───── Data provided ─────

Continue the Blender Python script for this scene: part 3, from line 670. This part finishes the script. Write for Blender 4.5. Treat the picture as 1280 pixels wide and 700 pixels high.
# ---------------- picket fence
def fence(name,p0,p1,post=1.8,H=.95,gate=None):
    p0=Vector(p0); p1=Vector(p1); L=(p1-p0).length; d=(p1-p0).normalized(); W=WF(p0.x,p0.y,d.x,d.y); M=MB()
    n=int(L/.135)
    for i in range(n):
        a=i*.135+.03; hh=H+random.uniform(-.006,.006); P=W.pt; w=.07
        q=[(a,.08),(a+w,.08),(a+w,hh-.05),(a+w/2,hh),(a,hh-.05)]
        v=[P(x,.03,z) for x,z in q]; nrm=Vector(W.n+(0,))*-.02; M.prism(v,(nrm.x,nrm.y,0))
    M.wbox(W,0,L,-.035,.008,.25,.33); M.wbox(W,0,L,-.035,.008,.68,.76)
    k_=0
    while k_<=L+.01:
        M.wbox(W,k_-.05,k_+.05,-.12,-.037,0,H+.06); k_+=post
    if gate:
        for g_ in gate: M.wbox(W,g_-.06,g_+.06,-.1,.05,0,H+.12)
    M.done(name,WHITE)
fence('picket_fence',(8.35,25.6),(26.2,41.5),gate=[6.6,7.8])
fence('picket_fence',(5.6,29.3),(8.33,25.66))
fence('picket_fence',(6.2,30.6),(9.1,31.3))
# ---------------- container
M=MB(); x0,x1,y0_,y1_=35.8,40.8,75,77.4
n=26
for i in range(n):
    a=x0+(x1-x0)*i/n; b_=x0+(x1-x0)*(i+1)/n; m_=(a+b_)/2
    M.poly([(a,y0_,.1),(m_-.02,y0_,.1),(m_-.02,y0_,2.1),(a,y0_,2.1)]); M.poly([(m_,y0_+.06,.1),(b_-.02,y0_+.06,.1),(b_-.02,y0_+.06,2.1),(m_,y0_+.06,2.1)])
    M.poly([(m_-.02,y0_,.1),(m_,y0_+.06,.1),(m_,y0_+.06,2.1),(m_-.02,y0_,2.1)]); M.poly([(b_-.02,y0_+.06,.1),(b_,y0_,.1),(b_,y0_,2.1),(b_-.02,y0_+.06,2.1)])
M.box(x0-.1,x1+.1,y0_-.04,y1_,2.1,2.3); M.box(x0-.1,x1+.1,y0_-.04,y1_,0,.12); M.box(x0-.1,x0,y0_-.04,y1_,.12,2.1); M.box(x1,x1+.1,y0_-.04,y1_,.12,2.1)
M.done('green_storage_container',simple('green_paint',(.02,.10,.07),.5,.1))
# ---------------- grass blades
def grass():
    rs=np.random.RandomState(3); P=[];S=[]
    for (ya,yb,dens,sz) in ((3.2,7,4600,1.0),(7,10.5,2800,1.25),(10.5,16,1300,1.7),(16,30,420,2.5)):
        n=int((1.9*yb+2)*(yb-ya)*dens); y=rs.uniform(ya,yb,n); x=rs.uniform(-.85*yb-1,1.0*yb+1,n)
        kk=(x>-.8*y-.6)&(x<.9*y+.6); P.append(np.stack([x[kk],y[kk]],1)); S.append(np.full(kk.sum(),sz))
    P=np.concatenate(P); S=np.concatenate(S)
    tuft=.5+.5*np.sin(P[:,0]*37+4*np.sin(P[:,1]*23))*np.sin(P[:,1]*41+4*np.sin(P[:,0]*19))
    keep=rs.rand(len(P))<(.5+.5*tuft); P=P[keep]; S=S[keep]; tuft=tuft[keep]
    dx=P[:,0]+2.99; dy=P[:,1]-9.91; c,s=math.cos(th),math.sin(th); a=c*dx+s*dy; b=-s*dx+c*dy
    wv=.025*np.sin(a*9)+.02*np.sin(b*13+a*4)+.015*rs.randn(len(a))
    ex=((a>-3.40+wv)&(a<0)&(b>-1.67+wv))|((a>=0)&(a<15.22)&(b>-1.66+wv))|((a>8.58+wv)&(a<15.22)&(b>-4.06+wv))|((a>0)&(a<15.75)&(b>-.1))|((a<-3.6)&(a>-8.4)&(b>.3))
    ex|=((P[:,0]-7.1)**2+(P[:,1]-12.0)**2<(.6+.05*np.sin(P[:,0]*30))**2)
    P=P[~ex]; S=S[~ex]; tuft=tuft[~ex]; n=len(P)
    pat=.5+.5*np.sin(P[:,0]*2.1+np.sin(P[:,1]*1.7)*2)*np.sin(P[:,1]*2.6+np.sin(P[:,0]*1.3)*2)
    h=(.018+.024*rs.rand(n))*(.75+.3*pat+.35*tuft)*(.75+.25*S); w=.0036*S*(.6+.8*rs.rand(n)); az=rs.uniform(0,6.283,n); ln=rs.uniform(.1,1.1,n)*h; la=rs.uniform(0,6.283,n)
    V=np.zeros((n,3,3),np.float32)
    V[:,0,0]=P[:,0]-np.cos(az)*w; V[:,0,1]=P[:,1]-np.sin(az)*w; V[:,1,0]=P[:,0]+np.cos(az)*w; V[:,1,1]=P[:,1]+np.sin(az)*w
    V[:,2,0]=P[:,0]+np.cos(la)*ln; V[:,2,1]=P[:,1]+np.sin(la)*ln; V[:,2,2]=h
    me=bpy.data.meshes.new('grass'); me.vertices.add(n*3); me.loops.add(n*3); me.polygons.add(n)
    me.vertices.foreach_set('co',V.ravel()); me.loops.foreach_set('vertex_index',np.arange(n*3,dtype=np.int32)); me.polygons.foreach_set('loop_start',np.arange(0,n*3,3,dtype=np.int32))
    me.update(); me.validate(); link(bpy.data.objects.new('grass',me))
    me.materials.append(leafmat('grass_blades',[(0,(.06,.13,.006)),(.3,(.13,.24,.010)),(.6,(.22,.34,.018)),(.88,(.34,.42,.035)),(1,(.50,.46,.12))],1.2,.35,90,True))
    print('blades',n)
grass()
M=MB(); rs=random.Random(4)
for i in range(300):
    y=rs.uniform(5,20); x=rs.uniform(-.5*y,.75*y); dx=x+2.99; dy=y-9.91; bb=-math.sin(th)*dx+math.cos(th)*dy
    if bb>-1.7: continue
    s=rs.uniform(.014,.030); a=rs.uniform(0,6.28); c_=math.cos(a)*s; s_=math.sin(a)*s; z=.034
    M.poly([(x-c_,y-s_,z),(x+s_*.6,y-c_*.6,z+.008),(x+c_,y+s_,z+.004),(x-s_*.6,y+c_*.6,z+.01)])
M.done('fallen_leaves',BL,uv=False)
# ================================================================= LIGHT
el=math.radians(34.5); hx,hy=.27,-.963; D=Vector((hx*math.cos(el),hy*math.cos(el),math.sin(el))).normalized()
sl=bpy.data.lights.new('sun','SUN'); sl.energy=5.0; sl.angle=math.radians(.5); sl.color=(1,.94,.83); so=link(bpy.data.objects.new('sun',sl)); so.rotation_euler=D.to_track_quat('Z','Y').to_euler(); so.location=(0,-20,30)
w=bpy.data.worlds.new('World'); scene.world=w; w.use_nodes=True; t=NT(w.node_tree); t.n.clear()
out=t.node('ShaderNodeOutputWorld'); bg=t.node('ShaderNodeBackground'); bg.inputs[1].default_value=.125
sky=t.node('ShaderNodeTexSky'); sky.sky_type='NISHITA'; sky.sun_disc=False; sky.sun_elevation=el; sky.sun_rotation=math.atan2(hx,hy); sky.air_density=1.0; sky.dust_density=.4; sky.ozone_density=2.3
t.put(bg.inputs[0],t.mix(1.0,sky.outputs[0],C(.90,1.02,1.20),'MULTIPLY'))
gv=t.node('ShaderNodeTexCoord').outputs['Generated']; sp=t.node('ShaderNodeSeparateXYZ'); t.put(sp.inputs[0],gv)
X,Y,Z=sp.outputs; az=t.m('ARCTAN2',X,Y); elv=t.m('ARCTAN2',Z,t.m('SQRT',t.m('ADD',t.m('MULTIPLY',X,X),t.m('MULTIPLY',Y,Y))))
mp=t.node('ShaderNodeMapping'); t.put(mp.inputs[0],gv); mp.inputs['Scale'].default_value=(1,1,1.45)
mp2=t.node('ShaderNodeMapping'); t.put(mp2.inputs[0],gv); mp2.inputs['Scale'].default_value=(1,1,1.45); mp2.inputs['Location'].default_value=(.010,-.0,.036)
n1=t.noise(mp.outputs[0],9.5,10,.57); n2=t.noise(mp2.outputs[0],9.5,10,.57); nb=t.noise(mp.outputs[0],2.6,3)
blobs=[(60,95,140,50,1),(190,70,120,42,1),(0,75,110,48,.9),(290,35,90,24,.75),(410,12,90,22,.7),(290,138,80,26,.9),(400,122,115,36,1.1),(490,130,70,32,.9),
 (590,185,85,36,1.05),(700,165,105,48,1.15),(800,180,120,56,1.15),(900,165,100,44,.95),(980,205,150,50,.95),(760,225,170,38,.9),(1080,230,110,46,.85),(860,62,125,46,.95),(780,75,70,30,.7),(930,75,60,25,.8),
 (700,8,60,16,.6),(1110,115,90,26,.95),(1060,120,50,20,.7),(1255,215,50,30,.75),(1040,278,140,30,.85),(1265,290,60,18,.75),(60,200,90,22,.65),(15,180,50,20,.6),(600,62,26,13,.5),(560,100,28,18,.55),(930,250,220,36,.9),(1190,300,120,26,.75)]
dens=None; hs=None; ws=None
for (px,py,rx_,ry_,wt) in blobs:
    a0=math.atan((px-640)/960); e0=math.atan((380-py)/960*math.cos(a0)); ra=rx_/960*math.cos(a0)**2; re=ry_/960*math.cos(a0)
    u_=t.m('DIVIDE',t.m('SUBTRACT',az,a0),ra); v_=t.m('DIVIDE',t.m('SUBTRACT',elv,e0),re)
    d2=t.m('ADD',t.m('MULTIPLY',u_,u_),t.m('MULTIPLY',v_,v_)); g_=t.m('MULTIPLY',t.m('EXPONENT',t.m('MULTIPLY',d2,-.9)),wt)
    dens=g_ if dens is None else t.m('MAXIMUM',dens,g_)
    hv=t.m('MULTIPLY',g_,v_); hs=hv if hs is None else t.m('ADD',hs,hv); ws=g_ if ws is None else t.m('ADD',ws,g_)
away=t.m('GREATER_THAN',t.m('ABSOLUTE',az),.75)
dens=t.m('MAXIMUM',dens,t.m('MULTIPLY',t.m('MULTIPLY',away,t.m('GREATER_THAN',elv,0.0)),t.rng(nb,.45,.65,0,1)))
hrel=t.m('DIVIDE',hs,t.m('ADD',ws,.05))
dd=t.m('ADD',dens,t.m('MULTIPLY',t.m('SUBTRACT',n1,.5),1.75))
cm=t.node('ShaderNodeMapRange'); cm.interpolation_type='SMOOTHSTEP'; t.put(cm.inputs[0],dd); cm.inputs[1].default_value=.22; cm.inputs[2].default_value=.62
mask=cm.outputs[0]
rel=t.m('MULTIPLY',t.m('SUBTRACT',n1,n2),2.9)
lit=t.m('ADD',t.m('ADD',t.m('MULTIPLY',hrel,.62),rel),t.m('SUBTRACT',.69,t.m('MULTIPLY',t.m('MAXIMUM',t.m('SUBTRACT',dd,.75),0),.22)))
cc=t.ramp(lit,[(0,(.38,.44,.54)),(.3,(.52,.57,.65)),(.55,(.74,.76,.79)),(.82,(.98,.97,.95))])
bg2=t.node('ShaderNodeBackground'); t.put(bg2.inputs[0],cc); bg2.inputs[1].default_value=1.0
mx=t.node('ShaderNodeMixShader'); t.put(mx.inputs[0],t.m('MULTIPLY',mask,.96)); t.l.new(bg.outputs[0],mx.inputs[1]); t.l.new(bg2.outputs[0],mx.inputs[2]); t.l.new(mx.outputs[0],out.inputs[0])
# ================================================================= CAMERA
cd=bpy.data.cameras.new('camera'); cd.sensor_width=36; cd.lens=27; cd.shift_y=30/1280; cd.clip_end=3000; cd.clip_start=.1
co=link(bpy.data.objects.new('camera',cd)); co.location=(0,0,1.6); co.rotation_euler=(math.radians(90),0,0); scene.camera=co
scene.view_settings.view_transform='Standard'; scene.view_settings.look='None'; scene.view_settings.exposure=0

─────

**What you need to do:**
Extract all lines from the data in which "scene" is found.

**Reply:**
Continue the Blender Python script for this scene: part 3, from line 670. This part finishes the script. Write for Blender 4.5. Treat the picture as 1280 pixels wide and 700 pixels high.
w=bpy.data.worlds.new('World'); scene.world=w; w.use_nodes=True; t=NT(w.node_tree); t.n.clear()
co=link(bpy.data.objects.new('camera',cd)); co.location=(0,0,1.6); co.rotation_euler=(math.radians(90),0,0); scene.camera=co
scene.view_settings.view_transform='Standard'; scene.view_settings.look='None'; scene.view_settings.exposure=0